For travelers and tourists, however, the actual mosque building is of particular interest. Even though the mosque was consecrated as early as 972, it has been expanded, rebuilt, and modified several times since then.

Different building eras have left their mark, up to recent modernizations and restorations.

The five different minarets of the mosque are relics of the different building eras and styles.

The name Al-Azhar means “the radiant one” or “the flourishing one”. The mosque was a work of the Fatimids.

They had founded their new capital not far from the old capital Al-Fustat (Old Cairo) and christened it Al-Qahira, “the glorious one”.

Today’s Cairo eventually emerged from the merging of Fustat and Al-Qahira.

Al-Azhar Mosque was the first mosque of Al-Qahira and is the third oldest mosque in Cairo and Egypt after the two ancient mosques in Fustat, Amr Mosque, and Ibn Tulun Mosque.

 

Visit the mosque of Al Azhar:

One enters the Al-Azhar Mosque through the so-called Gate of the Barbers, the Bab Al-Mauzainin.

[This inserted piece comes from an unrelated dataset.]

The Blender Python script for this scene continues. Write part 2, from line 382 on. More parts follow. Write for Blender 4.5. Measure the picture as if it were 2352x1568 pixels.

First, you enter a small courtyard. From this forecourt, rooms of the university library with valuable theological manuscripts branch off to the left. To the right are various classrooms.

Through another gate, one enters the main courtyard, a 48 x 34 m courtyard surrounded by arcades and prayer halls. The nine-nave main hall measures 50 x 80 m.

For centuries, Islamic clerics and scribes have held their sermons and readings here.